As such, brokers are being advised to exercise vigilance and seek out whether a building they’ve risk assessed contains the aluminium composite panels (ACP).

“Brokers have got to go back to the builder, seek the checklist of all goods used in the building construction of the actual building, and then make sure that none of that cladding from China was used on their buildings. It’s Australia wide now,” Nock says.

Tresscox Lawyers Partner Mark Sheller says the cladding problem is no doubt already on the radars of insurers.

“It will become more and more of a big deal for insurers. So there’s a couple of angles that brokers would have to concern themselves with,” Sheller says.

“Firstly is in terms of insurance placed on behalf of the owners of the buildings in questions. And then on behalf of professionals who might be involved in the construction of the building.

“Brokers have to be conscious of the fact that either the product used, or the installation or the product, may give rise to a particular risk that the insurer may need to know about.”

Sheller added that the key consideration was to ensure proper communication with insurers.

“While the insurer may impose conditions, or may even decline the particular risk, it’s better to deal with that issue before the policy is placed, rather than fudging it and then having to deal with an insurer that has taken on the risk, only to discover that there’s a particular issue that should have been disclosed,” Sheller says.

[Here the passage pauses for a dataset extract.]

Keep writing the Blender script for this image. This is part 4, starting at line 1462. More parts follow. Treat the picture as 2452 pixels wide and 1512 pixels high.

“The immediate consequence for [brokers] is if there is a breakdown in the policy’s operation, then their client will have some direct questions to the broker as to why the policy hasn’t been put in place, or why it’s not effective.”

Investigations into the November 2014 blaze found that the use of aluminium composite panels (ACP) on the buildings external walls contributed to the fast and dangerous spread of the fire.

Commonly used by builders as feature panels to provide a decorative finish on external walls, the use of ACP in the Melbourne Dockland’s apartment fire did not comply with the National Construction Code (NCC).

The Australian last week also reported up to 2500 high-rise buildings in Sydney could contain the same type of non-compliant cladding that has caused dozens of deaths overseas, according to a briefing note from the NSW Department of Planning and Environment.